The Holden family believed that if you were artistic, then it automatically gave you a free pass for a sensitive nature which required special treatment, although this didn’t apply to Edith as she often went on healthy long walks and bike rides collecting her nature specimens. (Ironic as what kept her healthy also ended up killing her in the end. She drowned trying to reach a branch with some buds on it that she wanted to draw.)

She had trained as a serious artist, and spent her whole life doing paintings and drawings, mainly of animals and natural subjects (and thus, the nature notes of her famous journal). Taylor, the biographer, mentions that it was not unusual for any well-bred Victorian or Edwardian lady to keep a common-place book with nature illustrations matched with appropriate literary comments. The difference was that this one was so well done, and was also released to the public at a time when nostalgia was high for those historical times. I know that I hadn’t seen anything like it before, but then I was really quite young when it came out.

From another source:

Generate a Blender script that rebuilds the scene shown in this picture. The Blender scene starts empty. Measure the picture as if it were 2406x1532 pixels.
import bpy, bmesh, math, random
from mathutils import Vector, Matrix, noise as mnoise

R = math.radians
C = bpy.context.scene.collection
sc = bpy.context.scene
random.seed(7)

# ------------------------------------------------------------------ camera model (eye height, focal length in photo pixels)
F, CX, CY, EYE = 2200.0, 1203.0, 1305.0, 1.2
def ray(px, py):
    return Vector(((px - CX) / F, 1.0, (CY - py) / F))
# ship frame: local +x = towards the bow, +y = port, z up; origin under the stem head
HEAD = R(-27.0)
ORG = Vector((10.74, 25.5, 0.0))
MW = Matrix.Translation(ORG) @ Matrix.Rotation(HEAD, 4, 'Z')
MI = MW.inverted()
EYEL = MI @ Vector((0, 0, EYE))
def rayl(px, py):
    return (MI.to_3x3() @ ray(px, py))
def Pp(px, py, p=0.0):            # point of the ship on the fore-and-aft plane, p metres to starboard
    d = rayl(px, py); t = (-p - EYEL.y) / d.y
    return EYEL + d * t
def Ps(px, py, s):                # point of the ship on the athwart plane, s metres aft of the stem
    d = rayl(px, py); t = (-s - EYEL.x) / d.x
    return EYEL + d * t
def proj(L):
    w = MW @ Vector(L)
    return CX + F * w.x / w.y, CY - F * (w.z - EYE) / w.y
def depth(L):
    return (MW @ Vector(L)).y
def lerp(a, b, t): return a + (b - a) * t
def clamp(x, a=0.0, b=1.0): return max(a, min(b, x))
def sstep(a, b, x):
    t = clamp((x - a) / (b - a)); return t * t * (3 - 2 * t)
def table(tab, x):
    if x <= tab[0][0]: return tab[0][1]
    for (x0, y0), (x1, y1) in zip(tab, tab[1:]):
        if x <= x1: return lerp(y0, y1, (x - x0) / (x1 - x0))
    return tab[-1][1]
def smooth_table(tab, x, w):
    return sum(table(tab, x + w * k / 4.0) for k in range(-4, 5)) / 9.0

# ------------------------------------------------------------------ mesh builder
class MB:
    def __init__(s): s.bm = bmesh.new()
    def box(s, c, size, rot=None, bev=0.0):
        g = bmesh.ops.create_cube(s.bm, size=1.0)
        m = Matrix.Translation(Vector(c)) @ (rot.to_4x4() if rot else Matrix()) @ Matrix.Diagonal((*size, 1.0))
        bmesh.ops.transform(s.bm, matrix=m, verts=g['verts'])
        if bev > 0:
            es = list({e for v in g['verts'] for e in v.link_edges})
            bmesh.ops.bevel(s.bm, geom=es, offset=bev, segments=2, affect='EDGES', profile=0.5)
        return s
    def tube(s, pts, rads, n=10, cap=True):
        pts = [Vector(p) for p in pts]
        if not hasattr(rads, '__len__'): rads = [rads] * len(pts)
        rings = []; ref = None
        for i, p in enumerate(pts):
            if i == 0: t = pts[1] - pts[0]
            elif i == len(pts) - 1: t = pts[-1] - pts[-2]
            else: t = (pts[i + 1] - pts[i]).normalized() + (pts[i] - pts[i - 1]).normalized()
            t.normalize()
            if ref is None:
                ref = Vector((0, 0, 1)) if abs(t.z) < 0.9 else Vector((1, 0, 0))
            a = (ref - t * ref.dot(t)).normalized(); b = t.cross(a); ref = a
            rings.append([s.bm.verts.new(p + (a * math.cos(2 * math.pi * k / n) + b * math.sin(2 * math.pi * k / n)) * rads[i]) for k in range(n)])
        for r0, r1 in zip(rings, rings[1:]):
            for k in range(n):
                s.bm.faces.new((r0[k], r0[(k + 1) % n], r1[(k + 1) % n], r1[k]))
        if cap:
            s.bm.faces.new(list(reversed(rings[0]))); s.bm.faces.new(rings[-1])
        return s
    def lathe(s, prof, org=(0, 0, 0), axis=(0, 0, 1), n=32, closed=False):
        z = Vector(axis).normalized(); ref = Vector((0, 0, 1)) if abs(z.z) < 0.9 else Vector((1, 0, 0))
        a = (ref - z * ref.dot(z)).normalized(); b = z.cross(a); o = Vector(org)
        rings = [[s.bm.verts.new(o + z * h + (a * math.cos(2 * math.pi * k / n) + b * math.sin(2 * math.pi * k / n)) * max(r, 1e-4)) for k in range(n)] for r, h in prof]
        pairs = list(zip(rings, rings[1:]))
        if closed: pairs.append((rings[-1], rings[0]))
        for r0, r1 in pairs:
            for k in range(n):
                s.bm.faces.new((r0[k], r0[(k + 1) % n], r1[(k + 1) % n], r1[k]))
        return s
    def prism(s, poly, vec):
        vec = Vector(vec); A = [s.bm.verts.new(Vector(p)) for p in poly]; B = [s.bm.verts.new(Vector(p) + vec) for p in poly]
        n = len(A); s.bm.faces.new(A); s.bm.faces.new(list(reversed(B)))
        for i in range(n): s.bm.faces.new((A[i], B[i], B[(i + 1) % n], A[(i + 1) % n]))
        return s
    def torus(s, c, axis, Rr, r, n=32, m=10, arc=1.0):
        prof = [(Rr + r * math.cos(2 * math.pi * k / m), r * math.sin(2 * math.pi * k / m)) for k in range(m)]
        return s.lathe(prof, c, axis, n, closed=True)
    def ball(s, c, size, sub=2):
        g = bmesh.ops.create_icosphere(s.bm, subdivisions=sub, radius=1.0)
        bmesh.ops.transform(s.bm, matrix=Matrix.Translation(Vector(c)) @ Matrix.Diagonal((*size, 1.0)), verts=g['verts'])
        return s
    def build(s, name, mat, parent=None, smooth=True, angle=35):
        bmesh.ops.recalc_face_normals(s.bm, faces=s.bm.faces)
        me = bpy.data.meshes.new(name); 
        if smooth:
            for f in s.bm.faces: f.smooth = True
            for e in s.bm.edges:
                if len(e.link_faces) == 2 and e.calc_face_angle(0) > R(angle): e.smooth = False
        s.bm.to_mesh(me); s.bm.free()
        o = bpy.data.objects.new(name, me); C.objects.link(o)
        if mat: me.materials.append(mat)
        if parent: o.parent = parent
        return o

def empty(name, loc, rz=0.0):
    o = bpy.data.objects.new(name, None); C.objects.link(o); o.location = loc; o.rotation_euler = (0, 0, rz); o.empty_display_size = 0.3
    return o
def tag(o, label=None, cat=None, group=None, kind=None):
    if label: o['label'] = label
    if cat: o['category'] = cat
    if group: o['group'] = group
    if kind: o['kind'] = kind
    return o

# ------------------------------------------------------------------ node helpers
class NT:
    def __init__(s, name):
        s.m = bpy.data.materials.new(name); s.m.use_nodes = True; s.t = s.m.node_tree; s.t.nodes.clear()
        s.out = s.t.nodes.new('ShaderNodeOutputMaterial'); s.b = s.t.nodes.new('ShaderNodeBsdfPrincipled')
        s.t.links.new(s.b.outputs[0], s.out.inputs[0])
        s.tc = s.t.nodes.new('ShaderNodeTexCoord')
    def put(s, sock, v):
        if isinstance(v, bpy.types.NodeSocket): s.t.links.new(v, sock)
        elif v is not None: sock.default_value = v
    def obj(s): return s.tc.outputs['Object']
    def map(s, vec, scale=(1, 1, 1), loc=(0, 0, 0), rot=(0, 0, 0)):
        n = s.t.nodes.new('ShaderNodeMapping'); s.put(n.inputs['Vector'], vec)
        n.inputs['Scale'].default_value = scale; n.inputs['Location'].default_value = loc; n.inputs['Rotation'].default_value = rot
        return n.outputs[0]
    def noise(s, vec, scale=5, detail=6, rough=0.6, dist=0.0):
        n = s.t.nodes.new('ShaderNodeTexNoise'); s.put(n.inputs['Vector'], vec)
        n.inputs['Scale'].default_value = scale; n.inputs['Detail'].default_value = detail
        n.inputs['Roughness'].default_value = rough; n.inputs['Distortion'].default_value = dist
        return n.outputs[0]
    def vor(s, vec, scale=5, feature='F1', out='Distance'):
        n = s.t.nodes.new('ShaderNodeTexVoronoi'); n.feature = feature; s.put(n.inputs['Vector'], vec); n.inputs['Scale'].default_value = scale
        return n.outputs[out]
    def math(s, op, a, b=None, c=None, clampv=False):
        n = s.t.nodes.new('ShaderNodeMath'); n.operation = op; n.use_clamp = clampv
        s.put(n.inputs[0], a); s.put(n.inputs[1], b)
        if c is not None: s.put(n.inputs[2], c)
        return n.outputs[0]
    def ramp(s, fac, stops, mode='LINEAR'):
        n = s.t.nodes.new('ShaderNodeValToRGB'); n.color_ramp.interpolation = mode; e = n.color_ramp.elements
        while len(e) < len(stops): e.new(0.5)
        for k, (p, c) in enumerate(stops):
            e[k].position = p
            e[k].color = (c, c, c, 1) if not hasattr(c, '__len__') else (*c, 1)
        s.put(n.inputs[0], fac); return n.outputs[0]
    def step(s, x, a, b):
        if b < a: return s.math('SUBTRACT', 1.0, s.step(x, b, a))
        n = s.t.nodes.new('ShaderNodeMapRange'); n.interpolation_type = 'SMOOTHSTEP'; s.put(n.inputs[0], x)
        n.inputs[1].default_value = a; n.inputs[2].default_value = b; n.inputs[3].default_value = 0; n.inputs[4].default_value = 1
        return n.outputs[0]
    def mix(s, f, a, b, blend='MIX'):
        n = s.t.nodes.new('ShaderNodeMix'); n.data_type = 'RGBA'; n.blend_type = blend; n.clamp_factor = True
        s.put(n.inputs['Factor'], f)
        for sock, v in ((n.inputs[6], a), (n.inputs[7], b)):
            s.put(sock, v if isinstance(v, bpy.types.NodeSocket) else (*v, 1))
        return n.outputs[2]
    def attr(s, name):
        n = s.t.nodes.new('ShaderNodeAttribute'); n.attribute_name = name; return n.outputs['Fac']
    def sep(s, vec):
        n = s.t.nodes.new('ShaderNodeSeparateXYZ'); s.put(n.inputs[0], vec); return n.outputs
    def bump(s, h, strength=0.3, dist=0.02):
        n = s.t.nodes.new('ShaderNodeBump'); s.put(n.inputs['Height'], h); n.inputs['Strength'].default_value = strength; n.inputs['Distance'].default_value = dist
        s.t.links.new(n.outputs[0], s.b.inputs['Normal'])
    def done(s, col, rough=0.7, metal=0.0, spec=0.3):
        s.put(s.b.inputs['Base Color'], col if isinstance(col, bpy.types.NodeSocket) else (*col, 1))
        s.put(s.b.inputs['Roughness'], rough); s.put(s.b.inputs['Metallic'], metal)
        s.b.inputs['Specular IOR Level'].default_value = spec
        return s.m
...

Edith’s family was quite something: her father was a radical non-conformist, one of her father’s cousins was Elizabeth Blackwell who was the first woman in the US to qualify as a doctor, another cousin once removed was very instrumental in the women’s US suffrage movement, and so this was a family of action. Her father was very involved with literary and philosophic societies, and so all the family were frequently surrounded by liberal thinkers, intellectuals, and artists. Despite the initial success of the father’s business, it eventually sank lower and lower which meant the family had to go into increasingly smaller houses as time moved on and money dwindled. This must have been annoying for the family if moving was the hassle then as it is now. 🙂

With the Holden family being free thinkers, it’s not surprising that they were Nonconformists in regard to religion, preferring to join the Unitarian Church. This fact interweaves rather well with my reading from the other week about the history of London’s graveyards. It was a long time before Non-Conformists, dissenters, suicides and other outcasts of the time were allowed to be buried in the typical Christian graveyards, and even then they were shuttled to a special isolated area on the sidelines. Suicides, for example, were originally buried at the cross of a crossroads (stuck as people believed in purgatory and unable to enter either heaven or hell). They also had a stake jammed through their hearts to make sure that they couldn’t come back and haunt anyone. Brutal.

Good book. Somewhat superficial, but I think the author did the best that she could do with the not-very exciting life of her subject.